10 August 2014

Central African Republic: CAR President Names Muslim As New Premier

Photo: HDPT Central African Republic
A member of the self-defense group carrying his traditional rifle in a flower field, around the village of Sambaye, 10 km west of Bozoum, Ouaham Pende Prefecture, northwest CAR, 28 June 2008. Local militias recruit among the villagers on a voluntary basis -- women can also be members. UNICEF advocates to communities to prevent the use of children in their ranks.

Central African President Catherine Samba Panza has named a Muslim as the country's new prime minister. The appointment is a bid to make the government more representative of CAR's religious diversity.

Central African President Catherine Samba Panza on Sunday named Muslim politician Mahamat Kamoun as her new prime minister, replacing Andre Nzapayeke, who resigned last week to allow the formation of a more inclusive government in an effort to end sectarian violence between Muslims and Christians.

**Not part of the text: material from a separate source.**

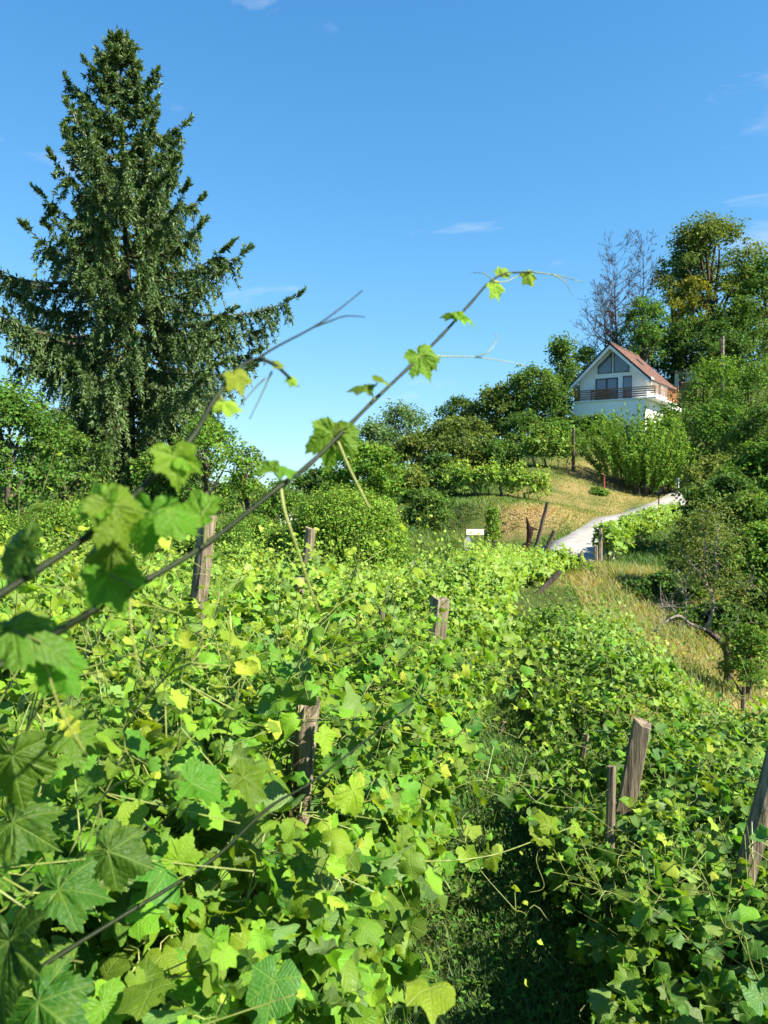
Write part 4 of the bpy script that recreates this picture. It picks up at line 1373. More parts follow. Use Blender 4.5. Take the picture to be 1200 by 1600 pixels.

The appointment was announced on state-run radio by a spokesman for the presidency.

Kamoun served as a senior advisor to the leader of the Seleka rebel group, Michel Djotodia, after the latter briefly seized power last year, then became a special advisor to the Christian Samba Panza herself.

He will lead a transitional government tasked with organizing elections in the country, which has been stricken by more than a year of fighting between Muslim Seleka rebels and Christian militia.

Inconclusive peace deal

The turmoil in CAR began with the overthrow of President Francois Bozize, a Christian, by Seleka rebels in March 2013.

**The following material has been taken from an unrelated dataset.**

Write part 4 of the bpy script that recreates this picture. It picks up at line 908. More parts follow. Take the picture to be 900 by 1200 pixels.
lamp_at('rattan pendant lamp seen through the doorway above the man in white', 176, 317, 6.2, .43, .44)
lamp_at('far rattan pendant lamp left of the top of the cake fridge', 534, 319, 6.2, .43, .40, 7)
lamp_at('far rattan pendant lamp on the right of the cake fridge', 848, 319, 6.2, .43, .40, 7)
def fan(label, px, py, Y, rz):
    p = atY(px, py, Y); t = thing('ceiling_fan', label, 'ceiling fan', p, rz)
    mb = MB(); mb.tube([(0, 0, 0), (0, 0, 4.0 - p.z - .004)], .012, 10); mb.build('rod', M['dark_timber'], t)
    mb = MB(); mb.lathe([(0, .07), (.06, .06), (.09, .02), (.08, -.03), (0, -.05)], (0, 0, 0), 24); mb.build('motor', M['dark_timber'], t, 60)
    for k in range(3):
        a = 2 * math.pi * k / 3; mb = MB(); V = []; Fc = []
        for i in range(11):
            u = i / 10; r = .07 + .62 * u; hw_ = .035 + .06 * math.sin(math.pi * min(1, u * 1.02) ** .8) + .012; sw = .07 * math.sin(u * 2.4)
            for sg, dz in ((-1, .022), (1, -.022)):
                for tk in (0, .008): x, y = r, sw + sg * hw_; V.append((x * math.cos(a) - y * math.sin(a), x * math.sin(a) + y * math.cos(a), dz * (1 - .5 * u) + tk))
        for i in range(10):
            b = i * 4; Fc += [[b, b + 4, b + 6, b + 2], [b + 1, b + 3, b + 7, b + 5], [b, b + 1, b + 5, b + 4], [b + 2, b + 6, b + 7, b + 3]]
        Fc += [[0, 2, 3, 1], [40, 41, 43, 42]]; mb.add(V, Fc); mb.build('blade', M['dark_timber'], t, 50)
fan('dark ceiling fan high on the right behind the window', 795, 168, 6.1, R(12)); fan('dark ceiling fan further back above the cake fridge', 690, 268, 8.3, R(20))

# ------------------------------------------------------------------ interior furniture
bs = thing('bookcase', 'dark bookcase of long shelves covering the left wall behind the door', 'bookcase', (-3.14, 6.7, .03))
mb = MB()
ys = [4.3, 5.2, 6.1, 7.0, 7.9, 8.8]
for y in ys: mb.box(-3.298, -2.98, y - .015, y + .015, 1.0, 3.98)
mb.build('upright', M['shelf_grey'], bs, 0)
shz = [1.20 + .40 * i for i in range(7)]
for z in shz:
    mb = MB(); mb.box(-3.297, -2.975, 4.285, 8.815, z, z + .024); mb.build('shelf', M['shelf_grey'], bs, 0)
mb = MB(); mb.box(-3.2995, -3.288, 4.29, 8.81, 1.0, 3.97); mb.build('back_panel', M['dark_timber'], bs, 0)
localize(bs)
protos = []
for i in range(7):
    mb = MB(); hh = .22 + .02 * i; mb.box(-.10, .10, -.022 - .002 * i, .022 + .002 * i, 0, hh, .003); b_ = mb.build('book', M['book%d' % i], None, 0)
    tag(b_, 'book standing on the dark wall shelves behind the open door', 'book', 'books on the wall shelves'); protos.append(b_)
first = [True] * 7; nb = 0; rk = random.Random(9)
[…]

In December 2013, Christian militia attacked the capital, Bangui, in response to 10 months of brutal rule by Seleka forces, unleashing a cycle of violence that has killed thousands and made hundreds of thousands more homeless.

Representatives of the Seleka and the Christian "anti-balaka" ("anti-machete") militia signed a peace agreement in neigboring Republic of Congo on July 23, but sporadic bloody fighting has continued.

Panza asked Nzapayeke to resign to "allow for the effective implementation of the commitments made in Brazzaville, including national reconciliation," a presidential spokesman said at the time.